Just about any visitor to San Francisco who walks down Market Street past the Westfield Mall notices how the neighborhood progressively worsens. Tourists are sometimes shocked to find so many seedy neighborhoods not far from the expensive hotel/corporate office tower areas they stay in closer to downtown and Union Square. The city is hoping to fix up the neighborhoods just west of downtown by offering a tax exemption to companies that locate there.
San Francisco has an increasingly well-known 1.5% tax on corporate payrolls. This tax has done little to stop startups from increasingly favoring the city over distant Valley suburbs many employees don't want to commute to.
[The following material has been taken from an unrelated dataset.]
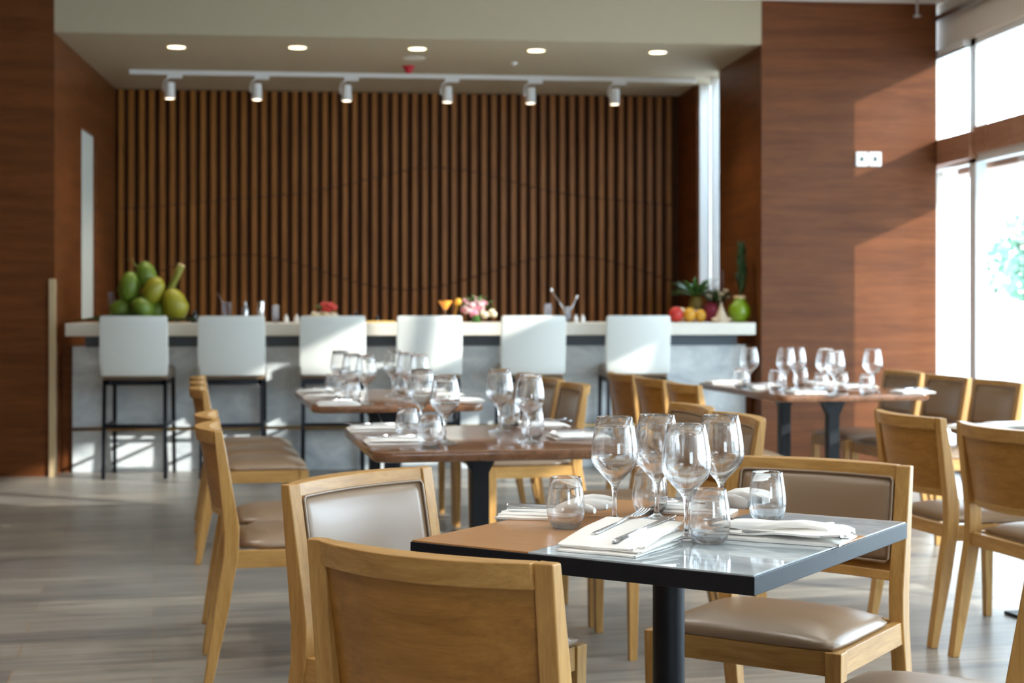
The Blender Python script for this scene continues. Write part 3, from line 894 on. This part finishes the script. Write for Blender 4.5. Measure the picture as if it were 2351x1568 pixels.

Zynga, Yelp, and many A round Internet service firms have all chosen to stay in the city rather than trot out to Mountain View or Sunnyvale like most web startups did in the 90s. But with Twitter threatening to move just south of the city line, the city felt unusual pressure to retain a corporate tenant.
The tax isn't going away, but it is being temporarily lifted for companies that locate in the Tenderloin/Mid Market areas. I've visited San Francisco probably more than any U.S. city I've never actually lived in, and walked through these areas during daylight and had no problems. They're not atrocious ghettos, but they stand out because of their proximity to downtown. Not unlike how South of Market used to be before it began gentrifying in 2000 after the completion of Pac Bell/AT&T Park.
While I doubt the Tenderloin will be transformed like South of Market was, there is an opportunity here to take San Francisco's increasing ability to draw startups away from Silicon Valley, and use it to improve some dreary parts of the city.